UK Employer Rules · 2026
Can my employer stop me having a second job or working elsewhere?
Legal basis
Exclusivity Terms in Zero Hours Contracts (Redress) Regulations 2015; Working Time Regulations 1998 (48-hour limit unless opted out); Implied duty of good faith / fidelity; common law restraint of trade principles.
When they CAN do it
Your employer CAN restrict second jobs if: (1) there's an express clause in your contract; (2) the second job creates a genuine conflict of interest (working for a competitor, breaching confidentiality); (3) the combined hours exceed the 48-hour weekly working time limit (and you haven't opted out); (4) the second work would impair your ability to perform your main role; (5) it would breach fiduciary duties (especially senior roles).
When they CANNOT do it
Your employer CANNOT: enforce an exclusivity clause if you're on a zero-hours contract; enforce exclusivity if you earn below £123/week (as of April 2026); ban all outside work without business justification; prevent you from working for non-competitors in unrelated industries; control your activity outside working hours where there's no impact on your role.
What you should do
1) Read your contract — look for exclusivity clauses, conflict of interest provisions, working time. 2) Check if you've signed a 48-hour opt-out. 3) Disclose the second job in writing to your employer if your contract requires. 4) Be specific: hours, employer, role — if no conflict, employer usually consents. 5) If they refuse without good reason, raise the issue in writing. 6) For zero-hours / low-earners: ignore exclusivity clauses (they're void by law) but disclose to avoid disciplinary risk. 7) Never breach confidentiality — even after you leave.
Worked example
Olivia (4 days/week marketing role) wanted to take on freelance copywriting evenings for a non-competing client.
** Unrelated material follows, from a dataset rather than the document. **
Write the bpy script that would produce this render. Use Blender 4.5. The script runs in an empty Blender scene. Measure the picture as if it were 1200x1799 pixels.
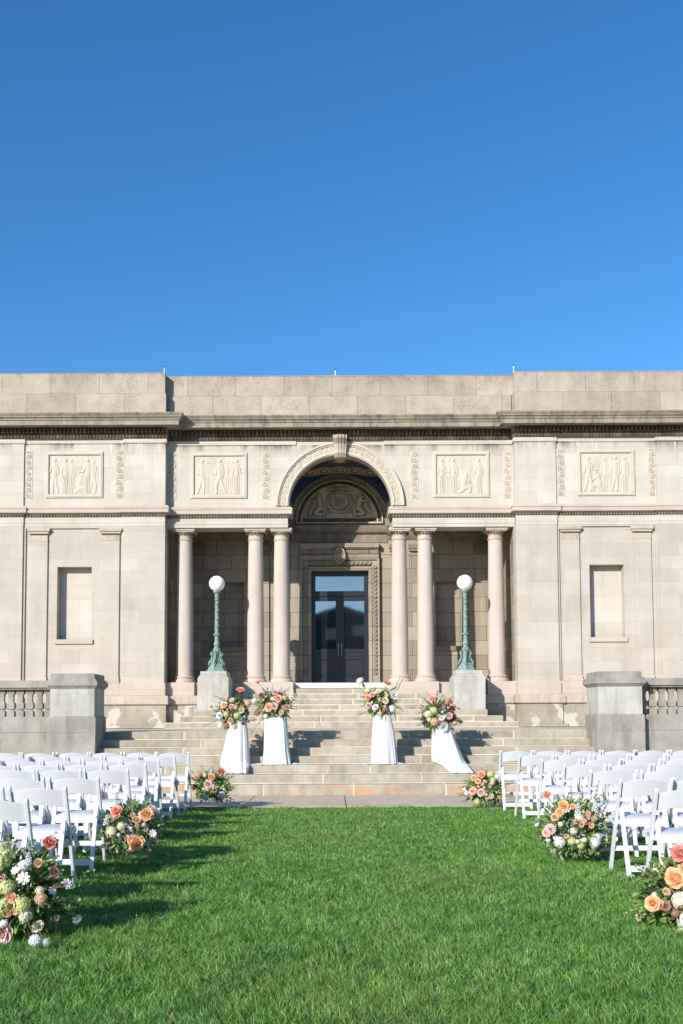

Her contract had a vague 'no outside work' clause. She asked her manager in writing, confirmed no client conflict, no working hours overlap, no use of company resources. Manager initially said no; HR confirmed the clause couldn't be enforced as written and approved with a written conflict-of-interest declaration. She earned £8,400 extra in year one.
Red flags — when to escalate
🚨 'No outside work whatsoever' clauses (over-broad, often unenforceable). 🚨 Refusal even after you confirm no conflict. 🚨 Clauses extending past your employment ending (these are 'restrictive covenants' and have separate strict rules). 🚨 Exclusivity clauses on zero-hours or under-£123/week contracts (void). 🚨 Demands to disclose income from second job.
Recruiter pro tip
Most employers care about three things only: (1) you're not working for a competitor; (2) you're not using their data or contacts; (3) your performance isn't suffering. If you can address all three in a written disclosure, almost no employer will refuse. The real risk isn't the second job itself — it's failing to disclose and being treated as a breach of trust. Always disclose, always in writing.